A Flip de Conceição Evaristo e Luiza Romão, e do apagão com sinal de Baco
O que a edição deste ano da Flip deixará mesmo para a mesa de bar dos próximos encontros será o que rolou entre a tarde e a noite da quinta-feira. Uma chuva que nunca chegou a ser muito forte fez com que o calor da cidade ficasse ainda mais insuportável. Depois, uma fase da energia caiu. Ventiladores e microfones até que funcionavam, a luz às vezes acendia, mas sem chances para ar-condicionado e geladeira. Corpos e cervejas em perigo.

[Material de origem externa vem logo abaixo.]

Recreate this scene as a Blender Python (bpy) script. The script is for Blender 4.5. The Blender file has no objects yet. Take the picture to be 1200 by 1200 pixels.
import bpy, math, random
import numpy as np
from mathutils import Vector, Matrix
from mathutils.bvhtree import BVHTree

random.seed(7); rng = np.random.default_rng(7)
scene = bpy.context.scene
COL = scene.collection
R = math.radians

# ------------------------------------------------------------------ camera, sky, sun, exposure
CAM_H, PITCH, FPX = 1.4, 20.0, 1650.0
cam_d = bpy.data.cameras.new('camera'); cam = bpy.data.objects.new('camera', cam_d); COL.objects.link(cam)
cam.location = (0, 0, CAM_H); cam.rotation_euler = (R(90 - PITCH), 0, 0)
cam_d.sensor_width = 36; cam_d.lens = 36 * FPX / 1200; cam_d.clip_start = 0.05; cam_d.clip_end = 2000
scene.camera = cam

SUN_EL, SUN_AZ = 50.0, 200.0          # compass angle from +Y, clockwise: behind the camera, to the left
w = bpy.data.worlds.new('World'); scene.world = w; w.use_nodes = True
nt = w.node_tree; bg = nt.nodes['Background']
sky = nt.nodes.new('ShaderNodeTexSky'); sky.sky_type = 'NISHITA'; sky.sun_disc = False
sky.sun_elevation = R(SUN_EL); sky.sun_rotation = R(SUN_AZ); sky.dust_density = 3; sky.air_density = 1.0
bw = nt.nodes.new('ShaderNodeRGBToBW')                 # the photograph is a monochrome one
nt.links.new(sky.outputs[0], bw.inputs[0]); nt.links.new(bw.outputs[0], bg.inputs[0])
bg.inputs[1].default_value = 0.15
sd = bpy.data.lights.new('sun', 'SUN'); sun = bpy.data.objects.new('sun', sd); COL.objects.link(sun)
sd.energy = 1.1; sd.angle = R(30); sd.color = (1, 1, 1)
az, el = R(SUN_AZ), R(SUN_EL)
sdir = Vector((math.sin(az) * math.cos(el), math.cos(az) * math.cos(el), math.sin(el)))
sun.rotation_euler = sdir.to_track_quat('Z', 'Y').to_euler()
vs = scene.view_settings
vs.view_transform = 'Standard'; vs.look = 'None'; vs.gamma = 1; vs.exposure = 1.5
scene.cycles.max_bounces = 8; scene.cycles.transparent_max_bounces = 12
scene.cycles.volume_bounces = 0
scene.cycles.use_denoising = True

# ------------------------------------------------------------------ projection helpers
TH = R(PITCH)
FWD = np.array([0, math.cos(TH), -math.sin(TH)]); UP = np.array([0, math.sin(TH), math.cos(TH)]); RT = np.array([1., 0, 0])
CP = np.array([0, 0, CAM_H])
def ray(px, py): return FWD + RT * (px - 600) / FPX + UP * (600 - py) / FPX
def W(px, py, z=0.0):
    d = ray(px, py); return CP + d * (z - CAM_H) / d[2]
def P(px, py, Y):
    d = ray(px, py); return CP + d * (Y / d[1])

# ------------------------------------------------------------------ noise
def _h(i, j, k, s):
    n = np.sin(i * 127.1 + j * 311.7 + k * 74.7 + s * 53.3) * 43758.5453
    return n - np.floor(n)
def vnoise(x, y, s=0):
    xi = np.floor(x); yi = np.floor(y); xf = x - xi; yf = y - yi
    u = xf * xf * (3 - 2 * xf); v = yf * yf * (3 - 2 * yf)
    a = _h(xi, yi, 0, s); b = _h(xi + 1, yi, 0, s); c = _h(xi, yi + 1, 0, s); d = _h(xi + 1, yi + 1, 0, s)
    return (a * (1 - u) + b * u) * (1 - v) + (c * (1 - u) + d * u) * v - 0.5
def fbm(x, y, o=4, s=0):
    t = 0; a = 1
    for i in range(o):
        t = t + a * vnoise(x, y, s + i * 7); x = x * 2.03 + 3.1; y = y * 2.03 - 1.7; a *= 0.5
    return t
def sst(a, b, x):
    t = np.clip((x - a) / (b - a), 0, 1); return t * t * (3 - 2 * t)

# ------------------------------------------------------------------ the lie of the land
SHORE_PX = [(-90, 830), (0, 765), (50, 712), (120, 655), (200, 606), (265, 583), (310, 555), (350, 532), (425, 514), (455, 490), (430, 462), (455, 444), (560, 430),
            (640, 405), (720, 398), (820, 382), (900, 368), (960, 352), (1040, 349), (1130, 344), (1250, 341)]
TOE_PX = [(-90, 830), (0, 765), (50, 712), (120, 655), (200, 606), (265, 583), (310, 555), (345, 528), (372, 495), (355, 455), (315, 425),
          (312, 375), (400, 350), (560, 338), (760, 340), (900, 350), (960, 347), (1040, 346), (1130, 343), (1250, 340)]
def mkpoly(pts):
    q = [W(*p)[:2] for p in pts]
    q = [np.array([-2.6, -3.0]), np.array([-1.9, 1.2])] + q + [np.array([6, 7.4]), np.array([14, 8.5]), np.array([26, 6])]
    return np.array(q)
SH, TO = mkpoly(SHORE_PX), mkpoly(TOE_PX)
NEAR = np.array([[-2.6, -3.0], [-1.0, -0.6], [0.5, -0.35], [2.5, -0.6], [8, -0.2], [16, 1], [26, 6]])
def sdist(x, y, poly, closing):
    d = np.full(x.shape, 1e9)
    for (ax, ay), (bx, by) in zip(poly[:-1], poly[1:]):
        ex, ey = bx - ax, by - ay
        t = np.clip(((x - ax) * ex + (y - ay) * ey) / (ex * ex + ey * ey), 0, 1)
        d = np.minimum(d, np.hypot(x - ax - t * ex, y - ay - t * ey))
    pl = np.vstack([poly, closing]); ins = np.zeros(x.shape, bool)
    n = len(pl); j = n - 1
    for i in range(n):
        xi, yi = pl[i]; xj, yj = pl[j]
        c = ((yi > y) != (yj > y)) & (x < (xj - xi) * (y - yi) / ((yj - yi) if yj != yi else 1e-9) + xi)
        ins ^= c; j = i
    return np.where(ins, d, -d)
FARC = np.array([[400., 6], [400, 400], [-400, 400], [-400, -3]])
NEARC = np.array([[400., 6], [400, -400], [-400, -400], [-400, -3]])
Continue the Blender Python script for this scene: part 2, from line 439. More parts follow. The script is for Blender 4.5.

A coisa piorou: apagão total. Ou perto disso. No breu quase absoluto, uma loja de vinhos bem no centro do centro seguia iluminada. Preferi ignorar o gerador e entender aquilo como um chamado de Baco. Na mesma rua, alguns quarteirões adiante, um restaurante também seguia firme: música ao vivo, mesas cheias, aparente calmaria. A impressão é que não havia sido notificado sobre o fim do mundo.
Pelas ruas pedregosas e escuras de Paraty o que se encontrava era muita gente indo de um lado para o outro procurando pelo que fazer. Os que rumavam para um canto ouviam de quem estava voltando: nem vai, é cilada. Seguiam mesmo assim. O caminho alimentava a ilusão de encontrar um bom rolê. Naquela altura, trocar mensagens pelo celular também estava difícil.
A internet entrou no pacote de apagões. Disseram que um raio causou tudo isso. O céu estava nublado e chuvoso, mas bem pouco hostil. Talvez tenham se referido a raios solares de outrora, vai saber. O cenário insólito deixou muita gente confusa: o que era realidade e o que era delírio na noite anterior? Também foi decisivo para que uma pergunta se repetisse ao longo dos dias: quando a Flip voltará para julho? Sei não. Mas a ideia é que em 2024 ela aconteça em setembro.
Todos viram ou ouviram falar: Flip cresceu bastante, virou algo muito além da programação da tenda dos autores. Só consegue acompanhar bem o que se passa em Paraty quem mente. Ou quem tenta fingir que apenas meia dúzia de espaços são relevantes. Cada pessoa volta da cidade com o seu próprio recorte da festa junto com a certeza de ter perdido um monte de papos legais.
Da minha parte, achei um pecado não ter chegado a tempo de ver a primeira metade da ótima conversa sobre sexo na literatura (e, mais importante, sobre o choque entre moralismo e literatura) na Casa da Música. Schneider Carpeggiani fazia o meio de campo entre Amara Moira e Eliane Robert Moraes, que sempre merecem ser ouvidas (tem papo com a Eliane no podcast).
Sorte ter conseguido ajeitar a agenda para uma das mesas que mais aguardava: o encontro entre Luiza Romão, autora dos poemas de "Também Guardamos Pedras Aqui" (Nós; tem papo com ela aqui), e o cubano Marcial Gala, do romance "Me Chama de Cassandra" (Biblioteca Azul; aqui a resenha). São obras que dialogam, atritam e dão camadas contemporâneas a mitos da tradição grega.
A força de Luiza no palco, especialmente quando se levantou para interpretar e amalgamar as literaturas ali discutidas, foi outro grande momento desta edição. E contrastou com o tom solene demais, cerimonioso demais, que muitas vezes aparece como soporífero em conversas literárias. É um mal que na Flip acomete principalmente quem senta nas cadeiras da tenda principal.
Das mesas que participei, compreendi finalmente o quanto estou distante de um universo fantástico de jogos de videogame ao dedicar tempo demais a "God of War" e Fifas da vida. Foi no papo com Tainá Félix e Flávia Gasi, no Sesc, uma boa amostra de como a literatura é generosa para abraçar outras linguagens.
Na Casa Pagã, uma troca de ideias durante o apagão de quinta. No Publishnews, a alegria de entrevistar e ser entrevistado por Xico Sá para uma plateia lotada. E só não alardeio a derradeira mesa do Sesc como outro momento inesquecível da Flip deste ano porque pega mal ficar incensando o próprio trabalho — ainda que eu fosse o coadjuvante quase silencioso. Estava lá para mediar Roberta Estrela D'Alva, Sergio Vaz e Conceição Evaristo, uma rara conjunção de forças.
Não só nesse momento, mas ao longo de todo o seu périplo por Paraty, foi bonito de ver e de ouvir relatos sobre a multidão que acompanhava Conceição pelos lugares por onde passava e tentava escutar o que ela dizia nas casas em que empunhava o microfone. Conceição é uma figura pop da nossa literatura, não há dúvidas. Espero que esteja sendo tão lida quanto festejada, preocupação que ela compartilhou comigo num papo que batemos recentemente — está aqui.